→ EXERCISE
Which lines in the material below contain the word "scene"? Copy each of them.

→ MATERIAL
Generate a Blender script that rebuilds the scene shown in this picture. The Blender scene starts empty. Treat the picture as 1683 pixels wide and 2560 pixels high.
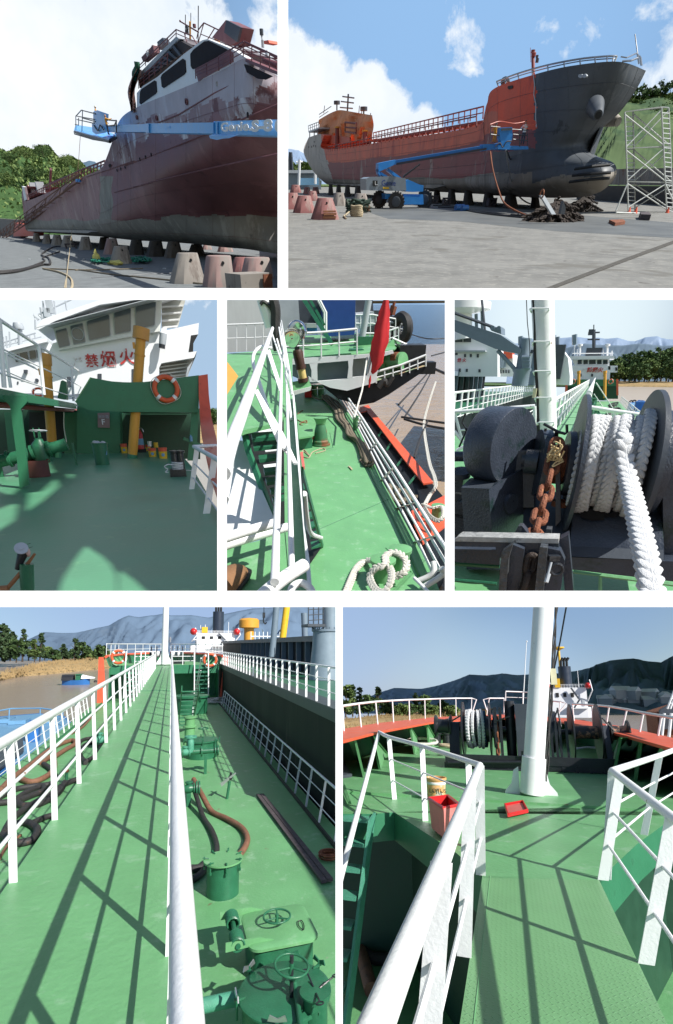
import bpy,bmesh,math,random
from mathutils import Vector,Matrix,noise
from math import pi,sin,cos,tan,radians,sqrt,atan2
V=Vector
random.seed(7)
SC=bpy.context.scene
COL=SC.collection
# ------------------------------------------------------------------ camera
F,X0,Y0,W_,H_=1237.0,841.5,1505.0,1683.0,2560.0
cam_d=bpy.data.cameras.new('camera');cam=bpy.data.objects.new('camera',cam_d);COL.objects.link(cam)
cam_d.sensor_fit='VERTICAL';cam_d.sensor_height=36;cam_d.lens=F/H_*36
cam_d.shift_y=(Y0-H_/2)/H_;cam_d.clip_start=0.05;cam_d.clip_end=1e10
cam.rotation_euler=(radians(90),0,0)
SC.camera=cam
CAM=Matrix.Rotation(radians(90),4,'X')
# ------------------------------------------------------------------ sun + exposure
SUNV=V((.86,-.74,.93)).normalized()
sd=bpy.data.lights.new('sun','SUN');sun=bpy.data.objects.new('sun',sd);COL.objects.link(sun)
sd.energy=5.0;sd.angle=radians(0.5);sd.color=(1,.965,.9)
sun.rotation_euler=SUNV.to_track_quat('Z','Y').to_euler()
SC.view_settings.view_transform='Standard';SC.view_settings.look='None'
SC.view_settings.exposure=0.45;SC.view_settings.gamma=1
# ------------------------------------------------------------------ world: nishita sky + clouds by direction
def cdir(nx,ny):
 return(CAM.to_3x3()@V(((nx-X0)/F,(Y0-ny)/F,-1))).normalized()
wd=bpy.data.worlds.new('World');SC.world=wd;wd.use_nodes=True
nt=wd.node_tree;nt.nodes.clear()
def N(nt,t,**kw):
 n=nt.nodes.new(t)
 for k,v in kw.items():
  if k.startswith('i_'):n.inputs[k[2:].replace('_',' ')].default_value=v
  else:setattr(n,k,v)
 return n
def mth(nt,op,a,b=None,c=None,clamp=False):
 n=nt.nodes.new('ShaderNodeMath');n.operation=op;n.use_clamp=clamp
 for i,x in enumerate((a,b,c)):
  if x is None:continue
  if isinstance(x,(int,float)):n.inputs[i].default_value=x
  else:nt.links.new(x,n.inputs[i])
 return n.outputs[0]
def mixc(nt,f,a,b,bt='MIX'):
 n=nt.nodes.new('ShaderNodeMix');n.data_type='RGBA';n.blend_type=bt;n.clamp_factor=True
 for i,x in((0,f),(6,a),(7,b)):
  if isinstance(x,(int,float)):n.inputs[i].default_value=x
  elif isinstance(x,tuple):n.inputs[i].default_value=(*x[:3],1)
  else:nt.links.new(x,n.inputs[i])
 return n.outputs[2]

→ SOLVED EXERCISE
Generate a Blender script that rebuilds the scene shown in this picture. The Blender scene starts empty. Treat the picture as 1683 pixels wide and 2560 pixels high.
SC=bpy.context.scene